4. The "Sum" vs. "Multiple" Trap

This is one of the most common places to lose marks in Further Maths S3. There is a huge difference between one item multiplied by \(n\) and \(n\) separate items added together.

Case A: Multiple of one variable (\(nX\))

Imagine taking one giant 2kg bag of flour.
\(E(2X) = 2E(X)\)
\(Var(2X) = 2^2Var(X) = 4Var(X)\)

Case B: Sum of independent variables (\(X_1 + X_2\))

Imagine taking two separate 1kg bags of flour. Because they are separate, their variations might cancel each other out slightly (one might be slightly heavy, the other slightly light).
\(E(X_1 + X_2) = E(X) + E(X) = 2E(X)\)
\(Var(X_1 + X_2) = Var(X) + Var(X) = 2Var(X)\)

Key Takeaway: Adding independent items (Case B) results in a smaller variance than multiplying a single item (Case A). In exams, read carefully: are you buying "one 5-liter bottle" (\(5X\)) or "five 1-liter bottles" (\(X_1 + X_2 + X_3 + X_4 + X_5\))?

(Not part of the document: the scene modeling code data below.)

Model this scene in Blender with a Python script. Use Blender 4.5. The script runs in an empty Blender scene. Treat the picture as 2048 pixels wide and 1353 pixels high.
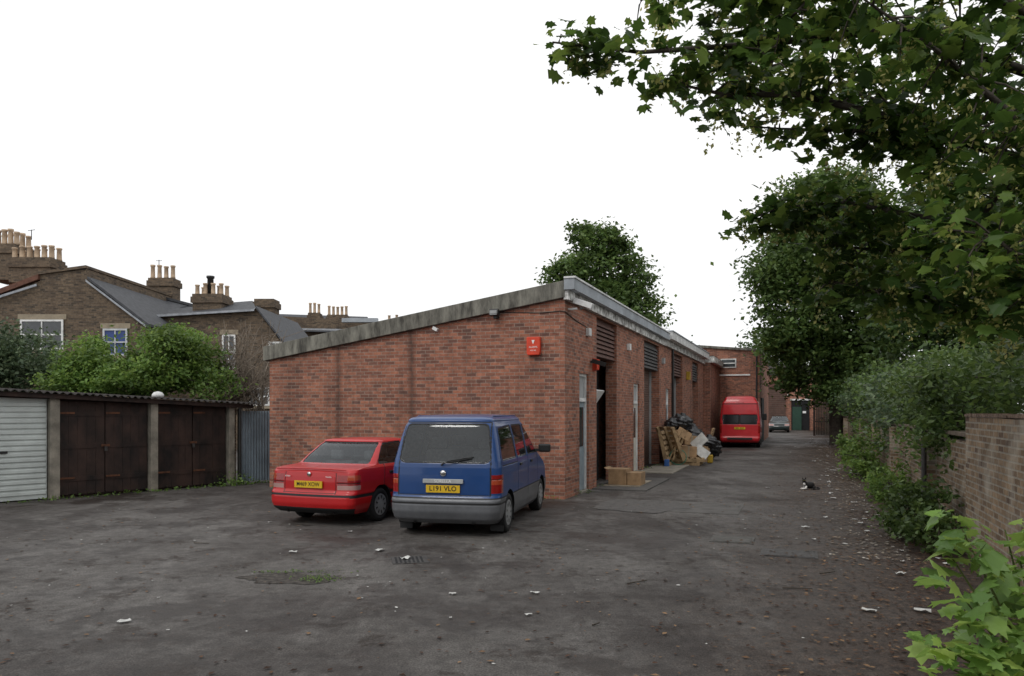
import bpy, bmesh, math, random
import numpy as np
from mathutils import Vector, Matrix
rng=np.random.default_rng(7); random.seed(7)
F=1550.0; H=1.88; HY=821.0
def P(px,py,d): return ((px-1024)/F*d, d, H+(HY-py)/F*d)
def G(px,py):
    d=F*H/(py-HY); return ((px-1024)/F*d, d)
S=bpy.context.scene
COL=S.collection
# ------------------------------------------------------------ materials
def nodes(name):
    m=bpy.data.materials.new(name); m.use_nodes=True
    nt=m.node_tree; b=nt.nodes['Principled BSDF']; return m,nt,b
def N(nt,t,**k):
    n=nt.nodes.new(t)
    for a,v in k.items():
        if a in n.inputs: n.inputs[a].default_value=v
        else: setattr(n,a,v)
    return n
def c4(c): return (c[0],c[1],c[2],1)
def M(name,col,rough=.8,metal=0,var=.15,scale=4,bump=0,bscale=40,coat=0,col2=None,spec=.4,stretch=None):
    m,nt,b=nodes(name); L=nt.links
    b.inputs['Roughness'].default_value=rough; b.inputs['Metallic'].default_value=metal
    b.inputs['Coat Weight'].default_value=coat; b.inputs['Coat Roughness'].default_value=.06
    b.inputs['Specular IOR Level'].default_value=spec
    tc=N(nt,'ShaderNodeTexCoord'); src=tc.outputs['Object']
    if stretch:
        mp=N(nt,'ShaderNodeMapping'); mp.inputs['Scale'].default_value=stretch; L.new(src,mp.inputs[0]); src=mp.outputs[0]
    n=N(nt,'ShaderNodeTexNoise'); n.inputs['Scale'].default_value=scale; n.inputs['Detail'].default_value=6; n.inputs['Roughness'].default_value=.65
    L.new(src,n.inputs['Vector'])
    r=N(nt,'ShaderNodeValToRGB'); a=[max(0,c*(1-var)) for c in col]; d=[min(1,c*(1+var)) for c in (col2 or col)]
    r.color_ramp.elements[0].position=.35; r.color_ramp.elements[1].position=.65
    r.color_ramp.elements[0].color=c4(a); r.color_ramp.elements[1].color=c4(d)
    L.new(n.outputs['Fac'],r.inputs[0]); L.new(r.outputs[0],b.inputs['Base Color'])
    if bump:
        n2=N(nt,'ShaderNodeTexNoise'); n2.inputs['Scale'].default_value=bscale; n2.inputs['Detail'].default_value=4
        L.new(src,n2.inputs['Vector'])
        bp=N(nt,'ShaderNodeBump'); bp.inputs['Strength'].default_value=bump; bp.inputs['Distance'].default_value=.02
        L.new(n2.outputs['Fac'],bp.inputs['Height']); L.new(bp.outputs[0],b.inputs['Normal'])
    return m
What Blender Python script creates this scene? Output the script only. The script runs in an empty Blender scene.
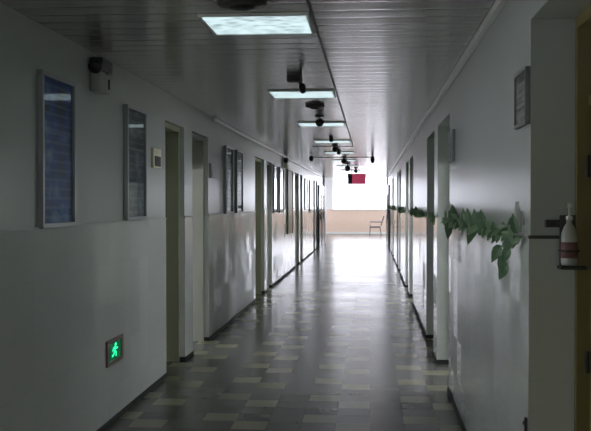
import bpy, bmesh, math, random
from mathutils import Vector, Matrix, Euler
random.seed(7)
S = bpy.context.scene
COL = S.collection
PI = math.pi

# ---------------------------------------------------------------- camera
cam = bpy.data.objects.new('camera', bpy.data.cameras.new('camera'))
COL.objects.link(cam)
cam.location = (0, 0, 1.6)
cam.rotation_euler = (PI/2 - math.radians(0.76), 0, math.radians(4.592))
cam.data.sensor_fit = 'HORIZONTAL'
cam.data.sensor_width = 36
cam.data.lens = 36*940/591
cam.data.clip_start = 0.05
cam.data.clip_end = 300
S.camera = cam
# ---------------------------------------------------------------- view, world
S.view_settings.view_transform = 'Standard'
S.view_settings.look = 'None'
S.view_settings.gamma = 1
S.view_settings.use_curve_mapping = False
S.view_settings.exposure = 0.9
S.cycles.use_denoising = True
S.cycles.max_bounces = 10
S.cycles.diffuse_bounces = 6
S.cycles.glossy_bounces = 6
S.cycles.sample_clamp_indirect = 6
W = bpy.data.worlds.new('overcast_sky')
S.world = W
W.use_nodes = True
wn = W.node_tree.nodes; wl = W.node_tree.links
wn.clear()
tc = wn.new('ShaderNodeTexCoord'); sp = wn.new('ShaderNodeSeparateXYZ')
mr = wn.new('ShaderNodeMapRange'); mr.inputs['From Min'].default_value = -0.35; mr.inputs['From Max'].default_value = -0.05
mx = wn.new('ShaderNodeMix'); mx.data_type = 'RGBA'
mx.inputs[6].default_value = (0.30, 0.32, 0.28, 1); mx.inputs[7].default_value = (0.93, 0.97, 1.0, 1)
bg = wn.new('ShaderNodeBackground'); bg.inputs['Strength'].default_value = 6.5
wo = wn.new('ShaderNodeOutputWorld')
wl.new(tc.outputs['Generated'], sp.inputs[0]); wl.new(sp.outputs['Z'], mr.inputs['Value'])
wl.new(mr.outputs[0], mx.inputs[0]); wl.new(mx.outputs[2], bg.inputs['Color']); wl.new(bg.outputs[0], wo.inputs[0])

def portal(name, loc, rot, sx, sy):
    d = bpy.data.lights.new(name, 'AREA'); d.shape = 'RECTANGLE'; d.size = sx; d.size_y = sy
    d.cycles.is_portal = True
    o = bpy.data.objects.new(name, d); COL.objects.link(o); o.location = loc; o.rotation_euler = rot
# light leaves an area lamp along its local -Z
portal('daylight_far_window', (-0.6, 48.95, 2.2), (-PI/2, 0, 0), 6.0, 2.0)
portal('daylight_left_rooms', (-5.75, 17.0, 1.7), (0, -PI/2, 0), 1.7, 41)
portal('daylight_right_rooms', (4.53, 17.0, 1.7), (0, PI/2, 0), 1.7, 41)
portal('added_daylight_hall_left', (-4.7, 44.0, 1.85), (0, -PI/2, 0), 2.0, 8.0)
portal('added_daylight_hall_right', (3.5, 44.0, 1.85), (0, PI/2, 0), 2.0, 8.0)
portal('added_daylight_behind', (-1.15, -4.25, 1.7), (PI/2, 0, 0), 0.9, 1.0)  # guides sky light through the added window behind the camera

# ---------------------------------------------------------------- dimensions
L, R, H = -1.88, 0.66, 2.62        # wall planes, ceiling height
YB, YE, YH = -4.0, 38.0, 49.0      # behind the camera, corridor end, hall end
DADO, DOORH, TH, REC = 1.46, 2.36, 0.30, 0.20
HL, HR, HH = -4.6, 3.4, 3.1        # end hall

# ---------------------------------------------------------------- materials
def N(nt, t, **kw):
    n = nt.nodes.new(t)
    for k, v in kw.items():
        if k in n.inputs.keys(): n.inputs[k].default_value = v
        else: setattr(n, k, v)
    return n
def base(name, col, rough=0.5, metal=0.0, emis=None, es=0.0, noise=0.04, nscale=6.0, spec=0.5, bump=0.0, bscale=60):
    m = bpy.data.materials.new(name); m.use_nodes = True
    nt = m.node_tree; b = nt.nodes['Principled BSDF']
    b.inputs['Roughness'].default_value = rough; b.inputs['Metallic'].default_value = metal
    b.inputs['Specular IOR Level'].default_value = spec
    t = nt.nodes.new('ShaderNodeTexCoord')
    n = nt.nodes.new('ShaderNodeTexNoise'); n.inputs['Scale'].default_value = nscale; n.inputs['Detail'].default_value = 3
    nt.links.new(t.outputs['Object'], n.inputs['Vector'])
    r = nt.nodes.new('ShaderNodeMapRange'); r.inputs['To Min'].default_value = 1-noise; r.inputs['To Max'].default_value = 1+noise
    nt.links.new(n.outputs['Fac'], r.inputs['Value'])
    v = nt.nodes.new('ShaderNodeVectorMath'); v.operation = 'SCALE'; v.inputs[0].default_value = col[:3]
    nt.links.new(r.outputs[0], v.inputs['Scale']); nt.links.new(v.outputs[0], b.inputs['Base Color'])
    if emis: b.inputs['Emission Color'].default_value = (*emis, 1); b.inputs['Emission Strength'].default_value = es
    if bump:
        n2 = nt.nodes.new('ShaderNodeTexNoise'); n2.inputs['Scale'].default_value = bscale
        nt.links.new(t.outputs['Object'], n2.inputs['Vector'])
        bp = nt.nodes.new('ShaderNodeBump'); bp.inputs['Strength'].default_value = bump; bp.inputs['Distance'].default_value = 0.01
        nt.links.new(n2.outputs['Fac'], bp.inputs['Height']); nt.links.new(bp.outputs[0], b.inputs['Normal'])
    return m
def mth(nt, op, a, b=None):
    n = nt.nodes.new('ShaderNodeMath'); n.operation = op
    for i, x in enumerate((a, b)):
        if x is None: continue
        if isinstance(x, (int, float)): n.inputs[i].default_value = x
        else: nt.links.new(x, n.inputs[i])
    return n.outputs[0]

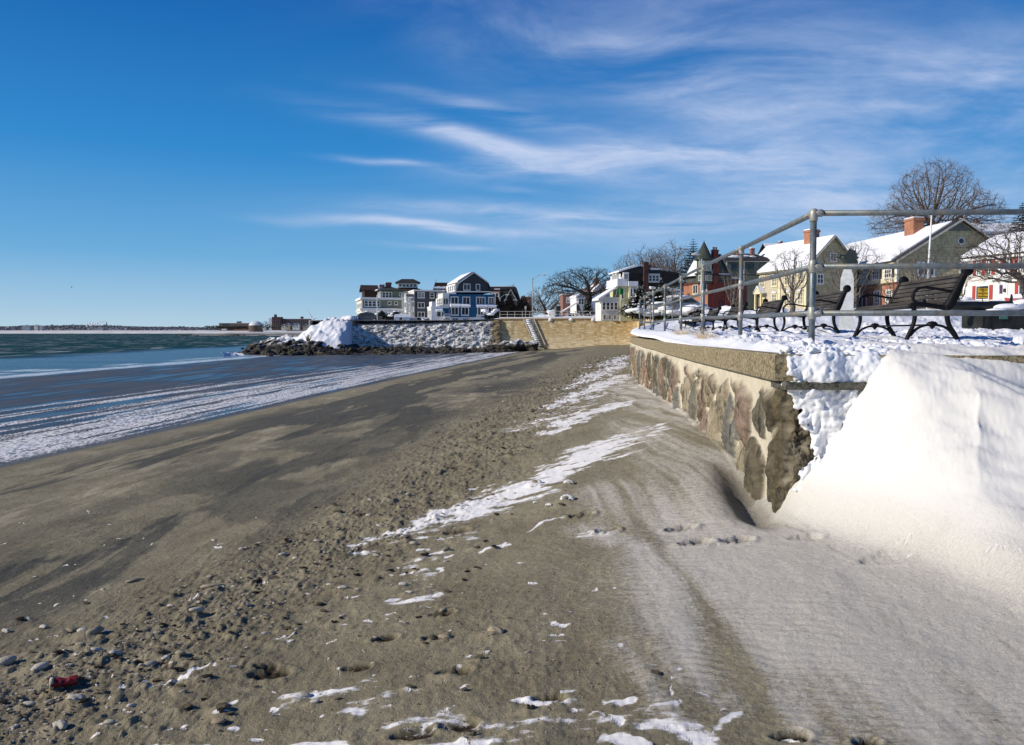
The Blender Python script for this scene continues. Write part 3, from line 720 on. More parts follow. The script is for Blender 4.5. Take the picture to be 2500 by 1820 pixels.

5. Summary and Quick Review

Did you know? This ability to combine normal variables is why we can use the Central Limit Theorem (which you will see later in S3) to make predictions about averages!

Quick Review Box:

• Means: \(E(aX + bY) = aE(X) + bE(Y)\)
• Variances: \(Var(aX + bY) = a^2Var(X) + b^2Var(Y)\)
• Variances: \(Var(aX - bY) = a^2Var(X) + b^2Var(Y)\) (Always ADD)
• Linear combinations of Normal variables are always Normal.
• Standard Deviation is the square root of Variance—always convert to Variance before using these formulas!

Encouragement: If the variance rules feel strange, just remember the "Shaky Tables" analogy. Errors always stack up! Practice a few problems involving \(X_1 + X_2\) versus \(2X\), and you'll be an expert in no time.